Matteo a un certo punto tira fuori anche l’argomento della madre, prima di arrabbiarsi e mandare un ultimatum al padre:
Matteo: C’era anche la mamma (…) non c’entra che tu lo dica (…) perché è la volta buona che interrogano anche lei, per cui almeno la mamma evita di dirlo (…) siccome non c’entra un cazzo (…) Evitiamo di mettere in mezzo anche lei (…) Lo hai incontrato Romeo in un altro momento sì o no? Tiziano: Non ho memoria di aver incontrato Romeo! Matteo: Allora vai a processo (…) e avremo tre anni con tea processo. Io lascio le primarie e non è un problema (…) Pensa di poter raccontare questo ai magistrati, tu vai a dire che non ricordi di aver incontrato un signore che ha 30, 50, 100 milioni di fatturato.

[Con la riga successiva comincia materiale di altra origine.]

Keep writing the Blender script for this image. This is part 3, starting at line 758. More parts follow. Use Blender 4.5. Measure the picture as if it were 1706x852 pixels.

Matteo: Babbo, vai, piglia per il culo (…) Tu devi dire le cose che sai, devi ricordartele! Cazzo! Devi dire la verità! E la verità tu non l’hai detta a Luca in passato, quindi ti prego di iniziare a dirla (…) e non mi far dire altro. (…) Devi ricordarti quando hai incontrato Romeo, se lo hai incontrato una o più volte. Devi dire tutto quello che lui ti ha detto (…) perché non puoi dire bugie!
La fuga di notizie sull’inchiesta CONSIP
Poi c’è la questione della fuga di notizie. Il procuratore aggiunto Paolo Ielo e il sostituto Mario Palazzi cercano di venire a capo della fuga di notizie dall’Arma che ha messo sul chi vive gli indagati. Renzi senior, dice Repubblica, racconta di essere stato avvisato dal generale dei carabinieri Emanuele Saltalamacchia, all’epoca comandante della Toscana: «Saltalamacchia mi ha sempre raccomandato di stare lontano da Russo e non mi ha detto di non parlare al telefono con lui…Ho inteso le sue raccomandazioni come un avvertimento a un amico».
Per questa e altre risposte la ricostruzione di Tiziano Renzi viene bollata come inverosimile. Chiude Repubblica:
Per dire, del suo amico Carlo Russo, accusato di millantato credito, una persona di famiglia, Tiziano racconta: «Aveva una vita personale complicata, vidi una persona in difficoltà e gli proposi di andare a Medjugorje dove io e mia moglie organizziamo annualmente pellegrinaggi ed egli accettò. Non ho mai parlato con lui di Consip, non ho mai spinto per lui su Consip». E quando i pm chiedono per quale motivo aveva fatto arrivare a Russo l’indicazione di non telefonargli, spiega: «Avevo il timore che lui usasse il mio nome impropriamente. Io lo percepivo come un pericolo».